Pues no: no lo ha entendido. No se va. Tampoco se queda del todo. Prefiere convocar primarias y celebrar un congreso federal, que es como preguntarle a los tuyos, en medio de un terremoto, qué tal van las cosas.
Ni siquiera los evidentes descalabros socialistas en los últimos comicios vasco y gallego; ni siquiera la acumulación recurrente de peores resultados históricos allá donde se celebren; ni siquiera la visión terrorífica que se observa desde el precipicio en el que ha instalado al PSOE alteran a Sánchez. Es, de verdad, imperturbable. Parece que realmente no percibe, por muy obvio que nos parezca a todos los demás, lo que dicta la tozuda realidad: está acabado.
No sólo su carrera política huele más a pasado que a futuro, sino que con su perseverancia mal entendida está al mismo tiempo destruyendo las posibilidades electorales futuras de su partido y, a la vez, la vigencia y la utilidad de una oposición constructiva para el país.
Si hace no tanto Rodríguez Zapatero nos condujo a un inhóspito lugar, ése en el que había una crisis extrema que sin embargo el presidente no acertaba a vislumbrar; si después Pérez Rubalcaba arrastró con escasísima habilidad la caravana socialista durante su larga y penosa travesía en el desierto, ahora Sánchez no solo continúa bloqueando la composición del Gobierno de quienes han ganado repetidamente las elecciones, sino que a la vez se ofrece como solución al problema que él mismo ha contribuido a generar. ¿Pero es que no lo ve?
Como Joe Rígoli, aquel comediante de los tiempos grises que decía “Yo sigo” cada semana en televisión sin saber muy bien a qué se refería, Pedro Sánchez sigue. A donde sea.
Aunque al final de la escapada solo se observen alambradas, fosos y calles sin salida, él contempla más campo que recorrer y una existente pero etérea escapatoria: la constitución, improbabilísima, del famoso Gobierno Frankestein que citó su antecesor en el cargo.
Debilitado por los datos electorales, cuestionado más que nunca dentro de su propio partido, el secretario general del PSOE solo quiere en el debate socialista una voz: la suya. Tiene razón en que sin unión interna es muy difícil derrotar a los rivales políticos. Pero también la tienen los socialistas que en absoluto desean que él triunfe, porque el coste -una suerte de debacle nacional-, supera con creces las ganancias potenciales. Ese Gobierno de 45 minutos, como lo llamó Albert Rivera, provocaría todavía más desasosiego en el propio PSOE que la insostenible situación actual.

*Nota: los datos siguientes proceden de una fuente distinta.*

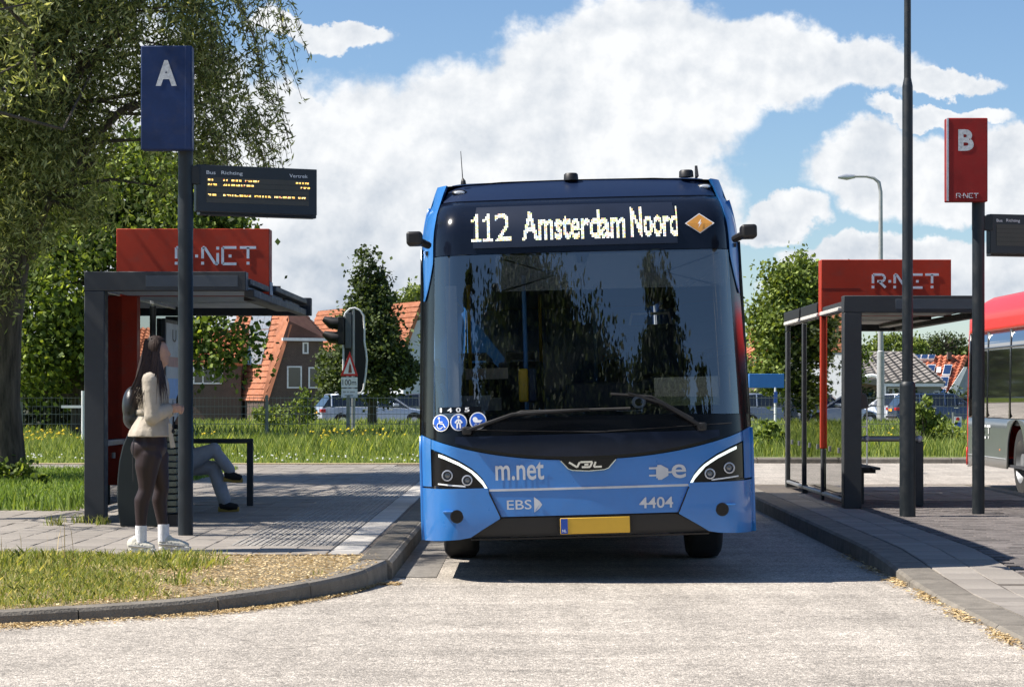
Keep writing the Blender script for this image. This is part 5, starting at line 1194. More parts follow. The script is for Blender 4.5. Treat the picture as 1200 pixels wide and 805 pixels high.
# leggings
lg = MB(); leg(lg, [Lh[0], Lh[1], Lh[2], (Lh[2][0], Lh[2][1], wz(612))], .007); leg(lg, [Rh[0], Rh[1], Rh[2], (Rh[2][0], Rh[2][1], wz(612))], .007)
lg.ell((wx(177), 0, wz(519)), (.132, .172, .115)); lg.ell((wx(169), -.06, wz(521)), (.102, .098, .108)); lg.ell((wx(169), .07, wz(521)), (.102, .098, .108)); lg.tube([(wx(178), 0, wz(522)), (wx(177), 0, wz(503))], [.125, .12], 14, sc=(1, 1.25))
blob('leggings', lg, M_legg, wo, .010, 8)
# jacket with peplum and sleeves
jk = MB(); jk.ell((wx(171), 0, wz(452)), (.10, .15, .10)); jk.ell((wx(187), 0, wz(456)), (.085, .12, .09))
def ring(z, cx, rx, ry, n=24, wob=0.0): return [(cx+rx*math.cos(2*math.pi*j/n)*(1+wob*math.sin(j*3.1+z*9)), ry*math.sin(2*math.pi*j/n)*(1+wob*math.cos(j*2.3)), z) for j in range(n)]
rings = [ring(wz(507.5), wx(176.5), .185, .215, wob=.02), ring(wz(500), wx(177), .172, .205, wob=.03), ring(wz(490), wx(177.5), .145, .175, wob=.02), ring(wz(482), wx(178), .122, .152), ring(wz(479), wx(178), .130, .158), ring(wz(476), wx(178), .123, .152),
         ring(wz(466), wx(178.5), .132, .165), ring(wz(455), wx(179), .135, .178), ring(wz(446), wx(179.5), .125, .185), ring(wz(440), wx(180.5), .108, .165), ring(wz(436), wx(182), .08, .11), ring(wz(431), wx(183), .062, .068)]
n = 24; jk.add([p for r in rings for p in r], [(i*n+j, i*n+(j+1) % n, (i+1)*n+(j+1) % n, (i+1)*n+j) for i in range(len(rings)-1) for j in range(n)]+[tuple(range(n)), tuple(range((len(rings)-1)*n, len(rings)*n))])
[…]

En todo caso, mientras en el PP y en Podemos se frotan las manos pensando en unas elecciones navideñas a las que el PSOE acudirá sin apenas liderazgo, los barones socialistas tienen ahora la oportunidad de llevar sus incesantes críticas virtuales al tablero de juego. Y más vale que lo hagan, porque su partido ya no puede permitirse más travesuras.